Some notable budget items in the final agreement include:

  • $8.6 billion for Title I grants to districts, up from $7.9 billion;
  • $1.6 billion for class-size reduction, up from $1.3 billion;
  • $994 million for impact aid, which helps school districts where the presence of federal installations reduces the local property-tax base. The program received $907 million in fiscal 2000; and
  • An increase in the maximum Pell Grant award for low-income college students, from $3,300 to $3,750.

The Head Start program for preschoolers, which is run by the Department Health and Human Services, will also see a sizable budget increase, nearly $1 billion, for a total of $6.2 billion. President-elect Bush pledged during his campaign to move that program to the Education Department and to seek to increase its emphasis on early learning.

Policy Changes

The spending package also delves into policy matters, making changes to certain existing programs and creating new ones. For example, the agreement will provide more flexibility under the class-size-reduction program. Current law allows districts with at least 10 percent of teachers who are not fully certified to spend all their program funds on professional development if granted a waiver by the Education Department or, in some cases, the state. Such a waiver is no longer needed for districts under the agreement.
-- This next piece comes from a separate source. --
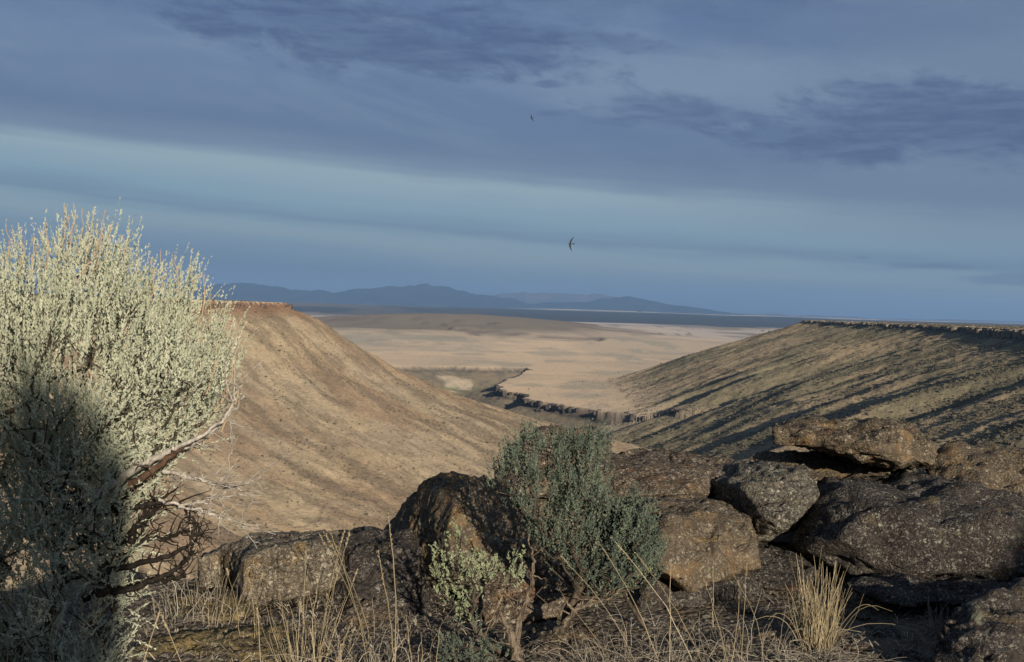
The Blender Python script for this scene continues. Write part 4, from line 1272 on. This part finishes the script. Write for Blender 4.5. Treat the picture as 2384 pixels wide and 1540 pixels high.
b_ = W(1290, 1475, 4.28)
MIDB = small_sagebrush('grey green sagebrush growing out of the rocks in the middle', [(1148, 1090), (1165, 1062), (1200, 1045), (1225, 1020), (1270, 1030), (1310, 1005), (1350, 1030), (1392, 1012), (1425, 1045), (1430, 1090), (1415, 1130), (1450, 1160), (1500, 1185), (1530, 1240), (1530, 1320), (1515, 1380), (1440, 1400),
                                  (1370, 1390), (1310, 1350), (1250, 1290), (1210, 1230), (1175, 1180), (1145, 1140)], 540, (b_.x, b_.y, gz(b_.x, b_.y) - .02), 4.22, .20, M_GREEN, 81, gs=30, gap=.33, shoots=3, nleaf=20, edge=110, leaf=(.010, .019), width=(.0036, .0058), L=(.04, .10), dirn=.16)
b_ = W(1180, 1500, 4.15)
small_sagebrush('pale leafy sagebrush low in front of the pointed boulder', [(1000, 1330), (1020, 1262), (1050, 1232), (1078, 1245), (1100, 1280), (1160, 1285), (1215, 1320), (1225, 1370), (1150, 1380), (1110, 1400), (1080, 1460), (1030, 1430), (1010, 1380)], 95, (b_.x, b_.y, gz(b_.x, b_.y)), 4.05, .12, M_PALE, 82,
                shoots=2, nleaf=13, r0=.016, leaf=(.011, .020), width=(.005, .0085), L=(.02, .055), edge=40)
b_ = W(1130, 1590, 3.9)
small_sagebrush('low dull sagebrush sprig at the bottom edge beside the split trunk', [(1020, 1500), (1060, 1450), (1110, 1440), (1150, 1470), (1170, 1530), (1140, 1560), (1040, 1560)], 40, (b_.x, b_.y, gz(b_.x, b_.y)), 3.9, .08, M_GREEN, 83, shoots=3, nleaf=16, L=(.02, .05))
b_ = W(1510, 1440, 4.5)
small_sagebrush('sagebrush sprig with pale tips against the brown flat faced boulder', [(1330, 1330), (1420, 1300), (1500, 1290), (1540, 1310), (1530, 1380), (1470, 1410), (1380, 1400)], 60, (b_.x, b_.y, gz(b_.x, b_.y)), 4.45, .08, M_PALE, 84, shoots=3, nleaf=16, L=(.03, .06))


# weathered split trunks at the foot of the middle bush
def old_wood(label, pts, d, r0, r1, seed, twigs=6):
    q = np.random.default_rng(seed)
    P = np.array([W(x, y, d) for x, y in pts])
    s = np.linspace(0, len(P) - 1, 7 * len(P)); i0 = np.clip(np.floor(s).astype(int), 0, len(P) - 2); f = (s - i0)[:, None]
    Q = P[i0] * (1 - f) + P[i0 + 1] * f + q.normal(0, .004, (len(s), 3))
    ps = []; rs = []
    for k in range(4):                                     # stringy strands twisted together
        ph = k * pi / 2 + np.linspace(0, 3, len(s))
        o = np.stack([np.cos(ph), np.sin(ph), 0 * ph], 1) * np.linspace(r0 * .6, r1 * .5, len(s))[:, None]
        ps.append(Q + o); rs.append(np.linspace(r0 * .6, r1 * .7, len(s)) * q.uniform(.7, 1.1))
    for _ in range(twigs):
        i = q.integers(3, len(Q) - 2)
        dr = norm((np.array([0, 0, .5]) + q.normal(0, .7, 3))[None])[0]; L_ = q.uniform(.05, .15)
        t = np.linspace(0, 1, 5)[:, None]
        ps.append(Q[i] + dr * L_ * t + q.normal(0, .008, (5, 3)) * t); rs.append(np.linspace(.004, .001, 5))
    V, F = tubes(ps, rs, 6)
    o = link('dead_stem', mesh_np('dead_stem', V, F, True), M_BARK2)
    tag(o, label, 'dead wood', 'old sagebrush wood around the middle bush')


M_BARK2 = mat_bark('stringy_bark', (.07, .055, .04), (.26, .21, .155))
old_wood('thick stringy sagebrush stem at the bottom edge, right of the pale sagebrush', [(1240, 1600), (1200, 1520), (1185, 1460), (1160, 1420)], 4.02, .022, .007, 1)
old_wood('thin forked dead stem rising beside the trunk of the middle sagebrush', [(1200, 1520), (1210, 1440), (1235, 1380), (1245, 1310), (1230, 1250)], 4.12, .014, .003, 2, 9)
old_wood('bent dead stem under the right half of the middle sagebrush', [(1290, 1470), (1340, 1420), (1400, 1400), (1450, 1370)], 4.2, .012, .003, 3, 8)


# --- grasses
def blade(base, tip, bend, r0, r1, m=8, rg=RNG, tipfat=0.0):
    t = np.linspace(0, 1, m)[:, None]
    base = np.asarray(base); tip = np.asarray(tip)
    P = base + (tip - base) * t + np.asarray(bend) * (t * t * 0 + np.sin(t * pi) * .5) + np.array([[0, 0, 0]])
    P[1:-1] += rg.normal(0, .0015, (m - 2, 3))
    R = np.linspace(r0, r1, m)
    if tipfat:
        R[-3:-1] += tipfat
    return P, R


def grass(name, label, blades, mat, parent_cat='grass', group=None, awn=True, seed=1):
    """blades: list of (base, tip, bend, r0, r1, seedhead)"""
    rg = np.random.default_rng(seed)
    ps = []; rs = []; tn = []
    c = np.mean([b[0] for b in blades], 0)
    root = plant_root(name, (c[0], c[1], gz(c[0], c[1])), label, 'grass', group)
    for (a, b, bend, r0, r1, sh) in blades:
        P, R = blade(a, b, bend, r0, r1, 9, rg)
        ps.append(P); rs.append(R); tn.append(np.clip(rg.normal(.5, .25), 0, 1))
    k = 3
    V, F = tubes(ps, rs, k)
    T = np.concatenate([np.full(len(p) * k, t) for p, t in zip(ps, tn)])
    part('blade', V, F, mat, root, attrs={'tint': T}, kind='stuff')
    hv = []; hf = []; ht = []; nb = 0
    for (a, b, bend, r0, r1, sh), P in zip(blades, ps):
        if not sh: continue
        m = 12
        d = norm((P[-1] - P[-3])[None]); L_ = sh
        idx = np.linspace(0, 1, m)
        pp = P[-1] - d * L_ * (1 - idx)[:, None]
        v, f, t = leafy(pp, np.repeat(d, m, 0), np.full(m, .012), 3, leaf=(.008, .015), width=(.0024, .0036), spread=.28, rg=rg)
        hv.append(v); hf.append(f + nb); ht.append(t); nb += len(v)
    if hv:
        part('seed_head', np.concatenate(hv), np.concatenate(hf), mat, root, attrs={'tint': np.concatenate(ht)}, kind='stuff')
    return root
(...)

And schools and libraries will now be required to implement Internet filtering technology for computers as a condition of participating in the federal E-rate program or receiving certain federal technology funds.

The new emergency-school-repair program will receive $900 million. The money will go to high-need school districts through a competitive-grant program. An additional $300 million will be available either for special education costs or for school renovation projects related to education technology.

But Mr. Clinton failed to persuade Republican leaders to include tax measures—based on a proposal championed by Reps. Charles B. Rangel, D-N.Y., and Nancy L. Johnson, R-Conn.—that would subsidize about $25 billion in school construction bonds.

The agreement will also reauthorize the federal Even Start program, a family-literacy initiative championed by Rep. Goodling. Congress had planned to include that program in a larger bill to reauthorize the Elementary and Secondary Education Act, but deliberations for that legislation broke down earlier in the year. The budget also contains a measure allowing small, rural districts to combine money from a variety of federal education programs and another to help schools expand and improve physical education programs.

Mr. Packer of the NEA said he would prefer that policy changes like those were not made during last-minute appropriations negotiations.

“It’s definitely not the best way to make policy,” he said, noting that such decisions often end up being made behind closed doors rather than through formal committee hearings and amendments on the floor. “But sometimes it becomes the only process.”